▶ **RAW DATA**:
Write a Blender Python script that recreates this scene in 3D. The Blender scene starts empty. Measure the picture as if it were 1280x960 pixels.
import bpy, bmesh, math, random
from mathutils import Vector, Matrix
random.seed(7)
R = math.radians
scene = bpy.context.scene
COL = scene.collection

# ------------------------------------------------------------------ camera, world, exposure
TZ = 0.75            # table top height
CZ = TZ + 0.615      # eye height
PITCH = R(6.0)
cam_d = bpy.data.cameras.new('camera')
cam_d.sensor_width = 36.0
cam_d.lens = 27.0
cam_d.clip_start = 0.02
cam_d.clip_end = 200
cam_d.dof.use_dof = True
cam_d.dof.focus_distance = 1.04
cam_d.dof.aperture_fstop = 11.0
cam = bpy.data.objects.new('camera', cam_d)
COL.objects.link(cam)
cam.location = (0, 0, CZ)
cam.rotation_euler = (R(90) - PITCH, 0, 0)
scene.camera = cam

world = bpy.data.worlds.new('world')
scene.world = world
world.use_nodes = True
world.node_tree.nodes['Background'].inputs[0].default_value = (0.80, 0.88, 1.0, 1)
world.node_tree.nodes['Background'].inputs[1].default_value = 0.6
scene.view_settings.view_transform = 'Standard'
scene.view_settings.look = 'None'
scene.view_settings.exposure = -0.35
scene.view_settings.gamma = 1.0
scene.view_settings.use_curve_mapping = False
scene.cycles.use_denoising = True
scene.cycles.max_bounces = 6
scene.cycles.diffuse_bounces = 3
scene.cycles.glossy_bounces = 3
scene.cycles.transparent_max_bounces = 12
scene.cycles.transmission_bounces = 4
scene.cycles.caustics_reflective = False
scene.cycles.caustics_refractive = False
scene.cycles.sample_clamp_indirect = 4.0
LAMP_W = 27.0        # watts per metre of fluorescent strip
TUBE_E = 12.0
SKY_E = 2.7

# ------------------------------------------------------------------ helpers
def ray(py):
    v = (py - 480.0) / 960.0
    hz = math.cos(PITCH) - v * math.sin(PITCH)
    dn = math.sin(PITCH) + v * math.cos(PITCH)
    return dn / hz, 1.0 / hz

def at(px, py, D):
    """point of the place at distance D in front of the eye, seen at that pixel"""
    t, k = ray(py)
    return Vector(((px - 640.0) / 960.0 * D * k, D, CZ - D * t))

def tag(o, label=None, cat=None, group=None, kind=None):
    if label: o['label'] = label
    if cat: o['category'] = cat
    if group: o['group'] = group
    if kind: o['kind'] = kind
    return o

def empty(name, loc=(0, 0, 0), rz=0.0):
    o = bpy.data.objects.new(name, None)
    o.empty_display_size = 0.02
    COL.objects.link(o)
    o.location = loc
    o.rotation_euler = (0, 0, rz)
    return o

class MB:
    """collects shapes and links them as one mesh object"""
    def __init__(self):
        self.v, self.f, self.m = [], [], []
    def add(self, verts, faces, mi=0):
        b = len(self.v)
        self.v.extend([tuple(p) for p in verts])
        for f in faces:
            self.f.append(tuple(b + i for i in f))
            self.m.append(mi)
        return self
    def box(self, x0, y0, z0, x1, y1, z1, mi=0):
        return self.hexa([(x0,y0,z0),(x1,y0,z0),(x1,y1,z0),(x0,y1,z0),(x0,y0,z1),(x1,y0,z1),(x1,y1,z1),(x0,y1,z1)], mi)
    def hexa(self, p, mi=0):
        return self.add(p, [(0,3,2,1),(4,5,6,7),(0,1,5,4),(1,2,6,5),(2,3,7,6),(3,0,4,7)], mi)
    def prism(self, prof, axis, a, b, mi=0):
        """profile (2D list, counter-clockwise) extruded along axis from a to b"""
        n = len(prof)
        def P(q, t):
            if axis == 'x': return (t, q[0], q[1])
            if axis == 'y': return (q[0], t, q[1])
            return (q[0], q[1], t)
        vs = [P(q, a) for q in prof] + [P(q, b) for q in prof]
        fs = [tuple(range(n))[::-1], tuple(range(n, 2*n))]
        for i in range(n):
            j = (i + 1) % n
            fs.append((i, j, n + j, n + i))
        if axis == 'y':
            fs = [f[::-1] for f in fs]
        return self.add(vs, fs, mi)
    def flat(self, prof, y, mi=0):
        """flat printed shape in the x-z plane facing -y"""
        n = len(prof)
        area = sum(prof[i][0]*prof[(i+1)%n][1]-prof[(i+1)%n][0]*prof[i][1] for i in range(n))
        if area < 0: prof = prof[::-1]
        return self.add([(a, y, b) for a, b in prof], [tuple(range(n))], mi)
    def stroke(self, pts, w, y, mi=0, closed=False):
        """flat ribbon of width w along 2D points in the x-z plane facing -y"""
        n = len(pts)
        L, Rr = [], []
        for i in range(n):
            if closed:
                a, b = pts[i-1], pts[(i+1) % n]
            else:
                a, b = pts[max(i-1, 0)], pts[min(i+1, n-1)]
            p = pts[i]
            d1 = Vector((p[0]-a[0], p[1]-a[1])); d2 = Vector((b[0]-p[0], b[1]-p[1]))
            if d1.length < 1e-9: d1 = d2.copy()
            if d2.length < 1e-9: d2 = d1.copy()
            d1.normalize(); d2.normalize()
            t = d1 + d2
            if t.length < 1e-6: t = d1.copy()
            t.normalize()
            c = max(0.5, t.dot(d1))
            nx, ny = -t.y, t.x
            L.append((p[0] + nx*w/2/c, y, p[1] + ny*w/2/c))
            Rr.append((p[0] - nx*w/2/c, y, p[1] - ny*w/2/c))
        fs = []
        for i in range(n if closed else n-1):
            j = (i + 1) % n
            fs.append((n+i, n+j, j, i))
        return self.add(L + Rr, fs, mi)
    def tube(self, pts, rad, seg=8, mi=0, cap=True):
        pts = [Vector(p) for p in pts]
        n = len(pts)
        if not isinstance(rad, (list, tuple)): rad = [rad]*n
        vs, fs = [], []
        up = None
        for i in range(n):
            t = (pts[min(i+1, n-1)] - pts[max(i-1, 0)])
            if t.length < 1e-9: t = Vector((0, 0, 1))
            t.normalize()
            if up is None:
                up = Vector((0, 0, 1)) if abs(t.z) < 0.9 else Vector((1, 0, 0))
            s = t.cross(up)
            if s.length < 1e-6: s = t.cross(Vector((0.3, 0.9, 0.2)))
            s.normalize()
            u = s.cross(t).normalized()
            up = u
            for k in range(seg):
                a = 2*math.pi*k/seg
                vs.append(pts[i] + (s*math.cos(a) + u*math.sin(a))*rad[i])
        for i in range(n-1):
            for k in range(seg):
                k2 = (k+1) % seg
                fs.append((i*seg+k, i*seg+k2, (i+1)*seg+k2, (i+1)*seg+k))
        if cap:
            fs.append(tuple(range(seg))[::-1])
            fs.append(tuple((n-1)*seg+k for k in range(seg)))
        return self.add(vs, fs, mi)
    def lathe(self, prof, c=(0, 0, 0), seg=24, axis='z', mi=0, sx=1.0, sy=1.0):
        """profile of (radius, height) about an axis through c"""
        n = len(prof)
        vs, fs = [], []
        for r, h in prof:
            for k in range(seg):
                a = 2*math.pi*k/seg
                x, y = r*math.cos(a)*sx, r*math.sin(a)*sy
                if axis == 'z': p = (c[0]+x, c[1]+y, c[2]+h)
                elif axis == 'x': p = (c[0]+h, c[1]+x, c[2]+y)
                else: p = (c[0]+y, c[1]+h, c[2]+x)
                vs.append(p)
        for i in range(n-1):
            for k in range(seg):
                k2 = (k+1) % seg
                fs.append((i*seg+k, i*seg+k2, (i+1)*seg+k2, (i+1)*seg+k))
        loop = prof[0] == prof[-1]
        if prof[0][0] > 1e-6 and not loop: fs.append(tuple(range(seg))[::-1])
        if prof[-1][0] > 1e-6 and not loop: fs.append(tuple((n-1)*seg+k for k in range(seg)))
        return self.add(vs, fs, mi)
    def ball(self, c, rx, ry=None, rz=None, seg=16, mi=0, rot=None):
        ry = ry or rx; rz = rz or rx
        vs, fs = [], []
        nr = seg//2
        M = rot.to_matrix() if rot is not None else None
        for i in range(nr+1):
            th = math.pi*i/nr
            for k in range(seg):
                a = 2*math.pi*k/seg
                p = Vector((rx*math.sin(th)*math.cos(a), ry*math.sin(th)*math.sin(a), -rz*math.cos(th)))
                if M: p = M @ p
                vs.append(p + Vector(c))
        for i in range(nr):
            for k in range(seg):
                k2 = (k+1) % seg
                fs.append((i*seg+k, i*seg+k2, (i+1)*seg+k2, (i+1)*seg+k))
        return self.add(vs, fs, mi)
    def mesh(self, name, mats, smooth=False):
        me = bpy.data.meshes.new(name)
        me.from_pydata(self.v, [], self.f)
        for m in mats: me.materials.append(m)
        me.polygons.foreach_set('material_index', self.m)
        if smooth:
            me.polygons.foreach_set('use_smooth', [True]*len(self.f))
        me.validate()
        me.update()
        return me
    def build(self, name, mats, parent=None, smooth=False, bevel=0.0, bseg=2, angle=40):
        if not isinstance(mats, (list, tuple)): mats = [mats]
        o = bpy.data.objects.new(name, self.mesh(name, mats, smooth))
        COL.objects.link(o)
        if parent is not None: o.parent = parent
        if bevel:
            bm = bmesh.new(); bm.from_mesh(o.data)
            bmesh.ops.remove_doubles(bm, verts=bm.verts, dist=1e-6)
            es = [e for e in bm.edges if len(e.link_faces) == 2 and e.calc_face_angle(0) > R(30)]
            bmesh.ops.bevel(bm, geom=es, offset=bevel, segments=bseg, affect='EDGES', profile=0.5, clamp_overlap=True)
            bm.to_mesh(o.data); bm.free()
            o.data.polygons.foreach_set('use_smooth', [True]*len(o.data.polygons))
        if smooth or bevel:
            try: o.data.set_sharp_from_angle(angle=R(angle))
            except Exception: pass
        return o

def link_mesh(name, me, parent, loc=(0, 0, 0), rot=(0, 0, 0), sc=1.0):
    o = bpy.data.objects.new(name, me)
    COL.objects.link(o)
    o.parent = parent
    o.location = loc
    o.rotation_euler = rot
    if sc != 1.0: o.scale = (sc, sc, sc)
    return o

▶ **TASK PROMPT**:
Looking at the material above, please copy exactly every line from its first line through the line containing "COL = scene.collection", with both ends included and nothing else.

▶ **FULL OUTPUT**:
Write a Blender Python script that recreates this scene in 3D. The Blender scene starts empty. Measure the picture as if it were 1280x960 pixels.
import bpy, bmesh, math, random
from mathutils import Vector, Matrix
random.seed(7)
R = math.radians
scene = bpy.context.scene
COL = scene.collection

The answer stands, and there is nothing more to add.